Keep in mind that I fill out my ballot knowing that it doesn't decide anything, even if people are interested in where voters rank their teams. (Just check out the way my mentions feed blows up on Twitter every Sunday night when I tweet out my ballot.) You also need to remember that there is a distinct difference between ranking teams and placing them in the bracket. If I were doing a bracket, I would give Duke a slight edge over Kansas for the final number one seed based on the Blue Devils' head-to-head victory over the Jayhawks back in the Maui Invitational. Rankings, however, are much more weighted toward what has happened lately. And yes, they are political. If I think there's an overlooked team that deserves some extra recognition, my ballot will reflect that.

There are so many results by this point in the season, it's hard to make wholesale changes. For example, Wisconsin lost to Iowa on the road last week but then beat Ohio State. Both of those games count. I wanted to punish the Buckeyes for that loss, but I don't honestly believe they're worse than Baylor and Murray State. So they only fell one spot.
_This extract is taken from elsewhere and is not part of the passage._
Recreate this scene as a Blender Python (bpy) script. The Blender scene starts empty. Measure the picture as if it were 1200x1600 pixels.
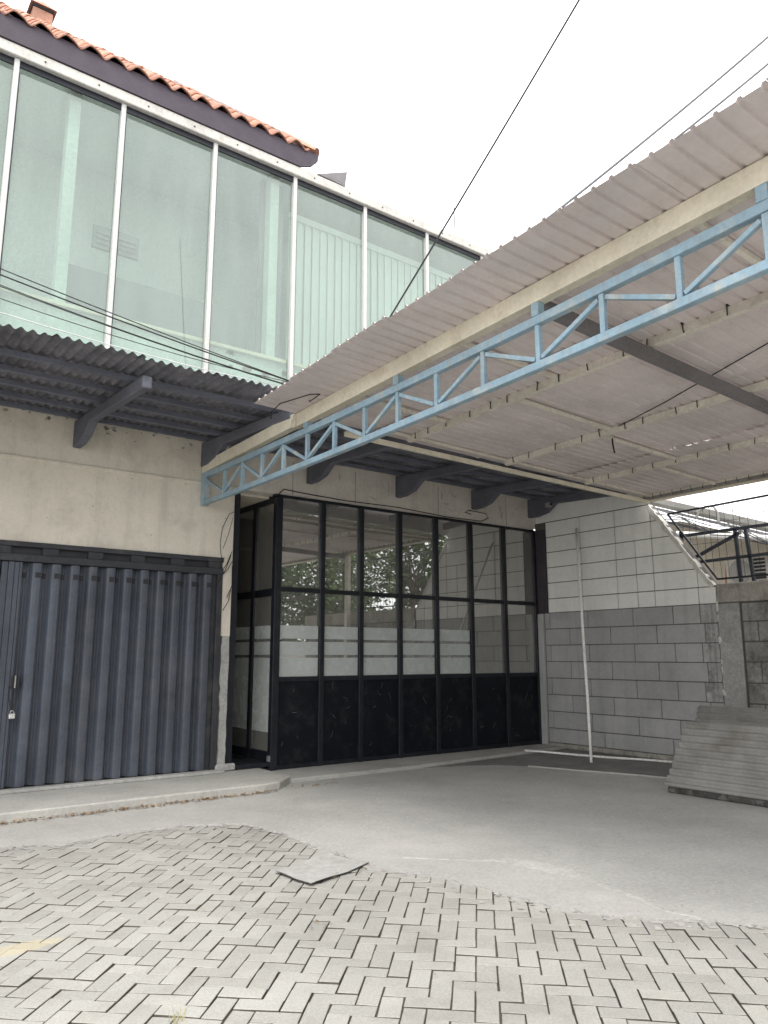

Michigan also lost by 14 points at home to Purdue. I wanted to move the Wolverines down several places but look who's behind them: Georgetown and Notre Dame, who both lost last week to Seton Hall and St. John's, respectively. See what I mean?

Now for the political part. I have three mid-majors on my ballot that I'm guessing are higher than where other voters will place them: Wichita State at 14, Drexel as 17, and VCU at 24. If you put any of those three teams against any team ranked outside my top 10 on a neutral court with neutral referees, I honestly believe they'd be evenly matched. You can talk all you want about the quality of their competition, but Murray State has played the same level or worse, and it was ranked 14th last week.

Still, I admit that I gave those three teams extra weight in hopes that it will send a little more recognition their way. In the cases of VCU and Drexel, that is my way of saying that I believe the CAA deserves to have at least two teams go to the NCAA tournament. I'm putting my ballot where my mouth is.

Elsewhere, I wasn't thrilled with the idea of leaving UNLV and San Diego State on the ballot, but both those teams won their games last week, so I couldn't drop them out. Florida and Florida State both got dinged for losing to Georgia and Miami, respectively. One more bad loss would put either off my ballot altogether.

Temple had won 11 straight games before losing at Saint Joseph's last weekend. That earned the Owls a mulligan (and losing on the road to a league rival hardly qualifies as a bad loss). With so few slots opening up, it's impossible to find a place for every team that might be deserving to be ranked. Indiana fans were up in arms Sunday night when I tweeted out a ballot that didn't include the Hoosiers, but since I didn't have IU ranked last week, I had to ask myself which was the harder win -- Iowa State's at Kansas State, or Indiana's at Minnesota? I think that answer is obvious.

I've heard the outcry from some of my media colleagues that Indiana's "overall body of work" is too great to ignore. This is a specious argument. As I said with regards to Duke and Kansas, if we're talking about putting together an NCAA tournament bracket, then overall body of work is paramount. A top 25 ballot, in my view, should be much more weighted to what teams have done lately. Would Indiana be an obvious favorite over Drexel, Temple or VCU if they played on a neutral court? Hardly. Are the Hoosiers playing any better than Iowa State is right now? Don't think so.

The good news for Indiana is that, unlike a lot of teams, it still has a chance to play a top-five team on its home floor. If the Hoosiers beat Michigan State in Bloomington on Tuesday night, I promise they will have a place on my ballot next week. Simple, right?

Besides, Indiana is far from the only good team that I left out. Louisville, Saint Mary's, Gonzaga, George Mason, Nevada, Creighton and Weber State could all make credible arguments. I'm glad that we've only got a couple more weeks to pretend the ranking matter. After that, all these debates will get decided right where they should be -- on the court.